Yukarıda belirtilen hususlar dikkate alındığında, olayın meydana geliş biçimi, tarafların sosyal ve ekonomik durumları, dava konusu kazada davalı sürücünün ağır kusurlu olması, davacıların desteklerini kaybetmeleri nedeniyle duydukları elem ve acının derecesi göz önünde tutularak, olay tarihindeki paranın alım gücüne uygun düşen, davacılar için hak ve nesafet kuralları çerçevesinde daha yüksek manevi tazminata hükmedilmesi gerekirken, somut olay ile bağdaşmayan, çok düşük miktarda manevi tazminatlara hükmedilmesi uygun görülmemiştir.
3-Somut olayda, zarar veren araç ticari nitelikte kamyonet olduğundan, dava konusu haksız eylemin TTK.’nun 3. maddesi uyarınca ticari iş niteliğinde bulunmasına ve dava dilekçesinde avans faizi talep edilmesine rağmen, 6100 sayılı HMK’nin 26. maddesine (mülga 1086 sayılı HUMK"nin 74. maddesi) ve talebe aykırı biçimde yasal faize hükmedilmesi isabetli olmamıştır.

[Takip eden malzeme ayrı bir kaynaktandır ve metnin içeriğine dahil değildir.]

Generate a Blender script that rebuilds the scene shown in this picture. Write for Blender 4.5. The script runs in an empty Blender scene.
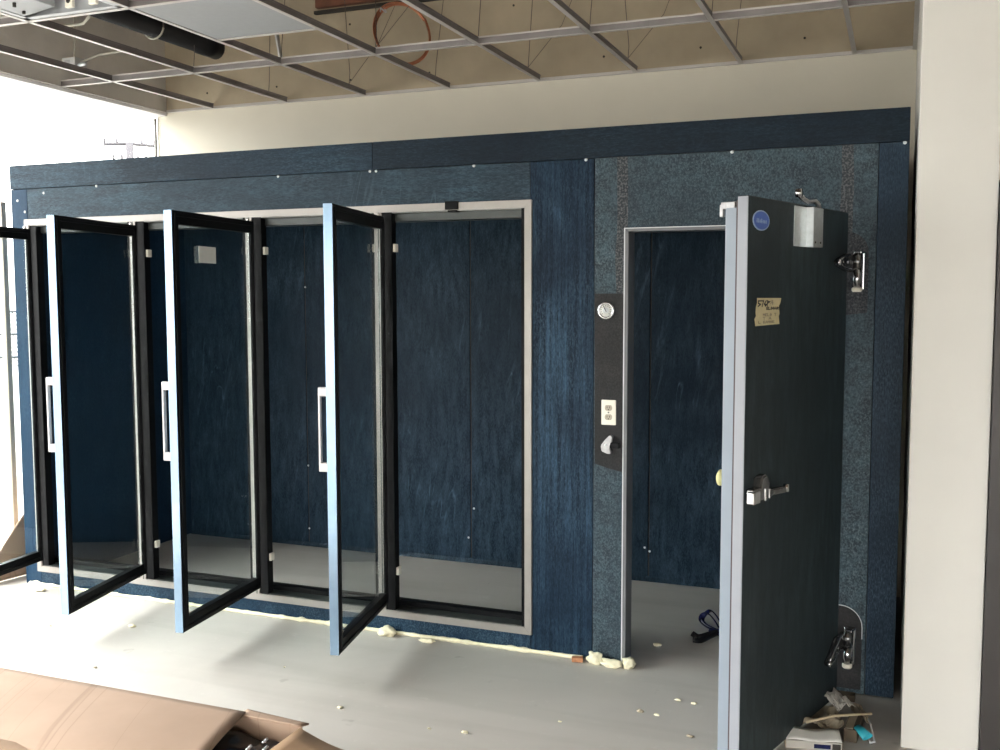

4-Davacılar arasında zorunlu dava arkadaşlığı bulunmadığı, aralarında ihtiyari dava arkadaşlığı bulunanların usul ekonomisi ilkesi dikkate alınarak birlikte dava açtıkları durumda da esasen birden fazla dava olduğu dikkate alınarak; her bir davacı yönünden lehine hükmedilen tazminat miktarına göre kendisini vekille temsil ettiren davacı lehine; reddedilen her bir dava yönünden de davalı lehine ayrı ayrı vekalet ücreti taktir edilmesi gerekmektedir.
Somut olayda; her bir davacı lehine hükmedilen manevi tazminat için kendisini vekille temsil ettiren lehine vekalet ücreti taktiri gerekirken toplam manevi tazminat miktarı üzerinden vekalet ücreti taktir edilmesi, her bir davacı yönünden de, reddedilen tazminat tutarı dikkate alınarak davalı yararına ayrı ayrı vekalet ücreti takdiri gerekirken, reddedilen toplam manevi tazminat miktarı üzerinden tek bir vekalet ücretine hükmedilmesi doğru görülmemiştir.
SONUÇ: Yukarıda (1) numaralı bentte açıklanan nedenlerle davalı ... vekilinin sair temyiz itirazlarının reddine, (2) ve (3) numaralı bentlerde açıklanan nedenlerle davacılar vekilinin; (4) numaralı bentte açıklanan nedenlerle davacılar vekili ile davalı ... vekilinin temyiz itirazlarının kabulü ile hükmün BOZULMASINA, 21.06.2016 gününde oybirliğiyle karar verildi.